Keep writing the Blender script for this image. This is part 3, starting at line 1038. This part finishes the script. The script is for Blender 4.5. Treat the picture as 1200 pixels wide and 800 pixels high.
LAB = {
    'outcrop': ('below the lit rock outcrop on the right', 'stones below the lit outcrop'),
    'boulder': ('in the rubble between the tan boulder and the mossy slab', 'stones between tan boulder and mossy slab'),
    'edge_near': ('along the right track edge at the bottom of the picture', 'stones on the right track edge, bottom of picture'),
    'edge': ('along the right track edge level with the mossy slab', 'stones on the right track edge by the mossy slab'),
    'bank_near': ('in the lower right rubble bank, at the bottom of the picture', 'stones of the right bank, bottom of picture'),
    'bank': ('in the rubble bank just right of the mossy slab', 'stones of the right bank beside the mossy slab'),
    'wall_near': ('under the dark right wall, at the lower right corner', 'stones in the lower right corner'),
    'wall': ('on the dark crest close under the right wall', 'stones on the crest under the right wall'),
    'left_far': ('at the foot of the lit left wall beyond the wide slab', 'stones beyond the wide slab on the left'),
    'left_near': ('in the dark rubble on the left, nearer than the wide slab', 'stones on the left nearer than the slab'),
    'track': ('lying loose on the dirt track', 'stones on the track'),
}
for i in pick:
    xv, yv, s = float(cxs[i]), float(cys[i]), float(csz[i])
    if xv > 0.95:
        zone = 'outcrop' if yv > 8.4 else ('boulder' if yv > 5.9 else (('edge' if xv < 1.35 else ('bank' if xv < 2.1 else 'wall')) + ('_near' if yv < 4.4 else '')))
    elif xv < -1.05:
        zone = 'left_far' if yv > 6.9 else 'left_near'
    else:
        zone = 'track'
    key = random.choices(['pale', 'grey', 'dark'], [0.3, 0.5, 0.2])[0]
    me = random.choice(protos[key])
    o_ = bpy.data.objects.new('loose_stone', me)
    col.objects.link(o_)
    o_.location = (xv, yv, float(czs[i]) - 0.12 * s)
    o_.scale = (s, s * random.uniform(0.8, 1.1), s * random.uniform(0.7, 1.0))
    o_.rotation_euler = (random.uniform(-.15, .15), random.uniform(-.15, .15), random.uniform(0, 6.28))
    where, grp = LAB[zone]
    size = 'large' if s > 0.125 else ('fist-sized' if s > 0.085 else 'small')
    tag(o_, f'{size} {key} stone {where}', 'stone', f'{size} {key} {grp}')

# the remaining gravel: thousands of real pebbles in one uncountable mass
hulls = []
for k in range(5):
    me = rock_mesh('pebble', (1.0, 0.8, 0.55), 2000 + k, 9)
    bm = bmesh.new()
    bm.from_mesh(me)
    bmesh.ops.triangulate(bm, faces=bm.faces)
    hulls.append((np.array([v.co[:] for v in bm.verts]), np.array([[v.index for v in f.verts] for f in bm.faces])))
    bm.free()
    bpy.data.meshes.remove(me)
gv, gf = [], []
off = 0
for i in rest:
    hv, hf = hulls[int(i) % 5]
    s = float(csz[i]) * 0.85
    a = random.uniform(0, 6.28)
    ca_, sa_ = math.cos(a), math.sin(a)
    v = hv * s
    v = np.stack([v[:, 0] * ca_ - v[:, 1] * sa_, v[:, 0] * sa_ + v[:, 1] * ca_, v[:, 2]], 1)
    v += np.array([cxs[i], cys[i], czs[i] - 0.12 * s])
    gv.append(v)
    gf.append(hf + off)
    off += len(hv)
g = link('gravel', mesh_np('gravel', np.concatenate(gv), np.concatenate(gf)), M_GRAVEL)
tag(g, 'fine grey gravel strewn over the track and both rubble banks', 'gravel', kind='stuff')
========================================================================
# DIRECTIONS
Set down the listing above in full, please, exactly as it appears.

# FINAL ANSWER
Keep writing the Blender script for this image. This is part 3, starting at line 1038. This part finishes the script. The script is for Blender 4.5. Treat the picture as 1200 pixels wide and 800 pixels high.
LAB = {
    'outcrop': ('below the lit rock outcrop on the right', 'stones below the lit outcrop'),
    'boulder': ('in the rubble between the tan boulder and the mossy slab', 'stones between tan boulder and mossy slab'),
    'edge_near': ('along the right track edge at the bottom of the picture', 'stones on the right track edge, bottom of picture'),
    'edge': ('along the right track edge level with the mossy slab', 'stones on the right track edge by the mossy slab'),
    'bank_near': ('in the lower right rubble bank, at the bottom of the picture', 'stones of the right bank, bottom of picture'),
    'bank': ('in the rubble bank just right of the mossy slab', 'stones of the right bank beside the mossy slab'),
    'wall_near': ('under the dark right wall, at the lower right corner', 'stones in the lower right corner'),
    'wall': ('on the dark crest close under the right wall', 'stones on the crest under the right wall'),
    'left_far': ('at the foot of the lit left wall beyond the wide slab', 'stones beyond the wide slab on the left'),
    'left_near': ('in the dark rubble on the left, nearer than the wide slab', 'stones on the left nearer than the slab'),
    'track': ('lying loose on the dirt track', 'stones on the track'),
}
for i in pick:
    xv, yv, s = float(cxs[i]), float(cys[i]), float(csz[i])
    if xv > 0.95:
        zone = 'outcrop' if yv > 8.4 else ('boulder' if yv > 5.9 else (('edge' if xv < 1.35 else ('bank' if xv < 2.1 else 'wall')) + ('_near' if yv < 4.4 else '')))
    elif xv < -1.05:
        zone = 'left_far' if yv > 6.9 else 'left_near'
    else:
        zone = 'track'
    key = random.choices(['pale', 'grey', 'dark'], [0.3, 0.5, 0.2])[0]
    me = random.choice(protos[key])
    o_ = bpy.data.objects.new('loose_stone', me)
    col.objects.link(o_)
    o_.location = (xv, yv, float(czs[i]) - 0.12 * s)
    o_.scale = (s, s * random.uniform(0.8, 1.1), s * random.uniform(0.7, 1.0))
    o_.rotation_euler = (random.uniform(-.15, .15), random.uniform(-.15, .15), random.uniform(0, 6.28))
    where, grp = LAB[zone]
    size = 'large' if s > 0.125 else ('fist-sized' if s > 0.085 else 'small')
    tag(o_, f'{size} {key} stone {where}', 'stone', f'{size} {key} {grp}')

# the remaining gravel: thousands of real pebbles in one uncountable mass
hulls = []
for k in range(5):
    me = rock_mesh('pebble', (1.0, 0.8, 0.55), 2000 + k, 9)
    bm = bmesh.new()
    bm.from_mesh(me)
    bmesh.ops.triangulate(bm, faces=bm.faces)
    hulls.append((np.array([v.co[:] for v in bm.verts]), np.array([[v.index for v in f.verts] for f in bm.faces])))
    bm.free()
    bpy.data.meshes.remove(me)
gv, gf = [], []
off = 0
for i in rest:
    hv, hf = hulls[int(i) % 5]
    s = float(csz[i]) * 0.85
    a = random.uniform(0, 6.28)
    ca_, sa_ = math.cos(a), math.sin(a)
    v = hv * s
    v = np.stack([v[:, 0] * ca_ - v[:, 1] * sa_, v[:, 0] * sa_ + v[:, 1] * ca_, v[:, 2]], 1)
    v += np.array([cxs[i], cys[i], czs[i] - 0.12 * s])
    gv.append(v)
    gf.append(hf + off)
    off += len(hv)
g = link('gravel', mesh_np('gravel', np.concatenate(gv), np.concatenate(gf)), M_GRAVEL)
tag(g, 'fine grey gravel strewn over the track and both rubble banks', 'gravel', kind='stuff')